Nearly a year after back-to-back hurricanes devastated both Puerto Rico and Florida, a partnership between two botanical gardens is tackling storm recovery in an unexpected way.
At the Naples Botanical Garden, a room of community officials, garden supporters and international invitees gathered Wednesday night to see the ceremonial planting of the guest of honor: a three-foot-tall sapling of the Flor de Maga, the national flower of Puerto Rico.
Christian Torres-Santana, the director of the Arboretum Doña Inés Park in San Juan, Puerto Rico, said the garden lost 35 percent of its collection of native and endangered plants when Hurricane Maria hit the island almost a year ago.

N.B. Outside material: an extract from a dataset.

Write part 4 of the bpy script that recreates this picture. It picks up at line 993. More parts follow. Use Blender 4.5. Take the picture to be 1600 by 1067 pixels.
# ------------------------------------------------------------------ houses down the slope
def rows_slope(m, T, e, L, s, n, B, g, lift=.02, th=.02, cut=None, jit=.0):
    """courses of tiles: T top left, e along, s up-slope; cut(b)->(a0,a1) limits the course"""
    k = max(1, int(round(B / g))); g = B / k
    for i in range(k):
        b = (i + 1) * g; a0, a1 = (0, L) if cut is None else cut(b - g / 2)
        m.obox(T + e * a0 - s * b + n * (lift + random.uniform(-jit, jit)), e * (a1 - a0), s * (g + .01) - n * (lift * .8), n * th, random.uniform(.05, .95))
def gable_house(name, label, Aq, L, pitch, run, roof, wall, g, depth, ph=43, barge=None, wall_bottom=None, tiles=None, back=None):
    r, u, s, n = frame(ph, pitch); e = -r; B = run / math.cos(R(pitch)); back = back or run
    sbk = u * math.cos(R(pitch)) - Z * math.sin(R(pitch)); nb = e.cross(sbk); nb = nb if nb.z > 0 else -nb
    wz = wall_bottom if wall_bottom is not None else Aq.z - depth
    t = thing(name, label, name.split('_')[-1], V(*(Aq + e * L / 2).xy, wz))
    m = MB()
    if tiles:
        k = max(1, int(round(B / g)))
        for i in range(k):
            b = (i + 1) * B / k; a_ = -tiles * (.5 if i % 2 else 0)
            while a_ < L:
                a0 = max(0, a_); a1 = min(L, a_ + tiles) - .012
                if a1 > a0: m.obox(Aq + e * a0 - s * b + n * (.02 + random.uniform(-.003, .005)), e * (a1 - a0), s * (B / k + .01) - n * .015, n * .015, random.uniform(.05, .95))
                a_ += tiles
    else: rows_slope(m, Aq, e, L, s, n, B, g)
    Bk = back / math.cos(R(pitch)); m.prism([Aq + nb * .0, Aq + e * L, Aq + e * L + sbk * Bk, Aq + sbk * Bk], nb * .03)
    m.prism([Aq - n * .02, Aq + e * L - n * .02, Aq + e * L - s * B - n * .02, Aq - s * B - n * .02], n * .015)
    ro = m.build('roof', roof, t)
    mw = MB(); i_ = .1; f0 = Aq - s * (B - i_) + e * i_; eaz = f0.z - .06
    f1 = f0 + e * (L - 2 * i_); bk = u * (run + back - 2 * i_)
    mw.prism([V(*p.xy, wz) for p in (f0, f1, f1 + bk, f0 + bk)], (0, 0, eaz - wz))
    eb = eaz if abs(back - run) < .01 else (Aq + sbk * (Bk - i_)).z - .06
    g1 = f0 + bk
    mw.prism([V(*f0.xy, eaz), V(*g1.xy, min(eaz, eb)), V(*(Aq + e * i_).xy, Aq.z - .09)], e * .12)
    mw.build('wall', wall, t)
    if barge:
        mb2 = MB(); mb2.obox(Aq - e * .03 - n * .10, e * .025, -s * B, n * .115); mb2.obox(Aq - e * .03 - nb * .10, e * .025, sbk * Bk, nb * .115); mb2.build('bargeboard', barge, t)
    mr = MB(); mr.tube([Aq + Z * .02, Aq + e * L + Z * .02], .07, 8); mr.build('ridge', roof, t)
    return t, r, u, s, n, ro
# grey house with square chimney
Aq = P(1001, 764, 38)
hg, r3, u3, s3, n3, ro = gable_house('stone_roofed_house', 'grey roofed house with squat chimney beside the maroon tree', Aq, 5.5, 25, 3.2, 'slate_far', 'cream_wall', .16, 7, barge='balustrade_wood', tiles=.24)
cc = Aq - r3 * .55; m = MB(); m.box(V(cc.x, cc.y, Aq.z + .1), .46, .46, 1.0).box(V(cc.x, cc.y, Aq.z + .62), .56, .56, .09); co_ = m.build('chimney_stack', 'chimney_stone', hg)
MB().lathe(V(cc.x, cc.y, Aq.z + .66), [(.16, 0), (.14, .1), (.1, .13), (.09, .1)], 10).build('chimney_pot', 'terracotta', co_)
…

“Knowing how long it takes to get those plants out and how much work you have to put in just to find them because some of them are rare and endangered,” Torres-Santana said. “And it takes you days to go get a single species, and, you know, the whole process of growing them until, suddenly, they’re gone.”
Donna McGinnis, the president and CEO of the Naples Botanical Garden, said that it might not know it from the outside, but botanical gardens around the world have a sort of network.
When one garden is in trouble, others around the country – and, in some cases, the world – will lend a helping hand.
That was the case when Hurricane Irma hit Southwest Florida.
Eight botanical gardens offered aid by sending their own experts ranging in topics from tree trimming to heavy machinery to orchid care. For McGinnis, reaching out to the arboretum in San Juan after Hurricane Maria was a no brainer.
“So, when we heard from Christian and they had been hit by two hurricanes and it was flattened, we said, after getting so much help, that of course we would go.”
In January, the garden sent a crew of three people to the arboretum with equipment and good will.
In that process, they developed a strategy to keep plant loss at a minimum in the future: an iCloud for your garden.
“We really saw that the plants we could grow were really similar,” McGinnis said. “And so we began to talk about how could we back up each others collections so if something catastrophic ever really happened, there is some place you could go to get your plant material back.”
Carlos Olivencia-Gaya from the Board of Directors of Arboretum Doña Inés Park agrees with McGinnis that the progress in the arboretum is important, but that the partnership also offers something Puerto Rico has been in need of: hope.
“It’s got two purposes,” Olivencia-Gaya said. “It also was a moral support for us because we know that we are not alone here. Knowing that we have the help of people like the Botanical Garden helping us gives us a lot of hope that we are going to be up again very soon.”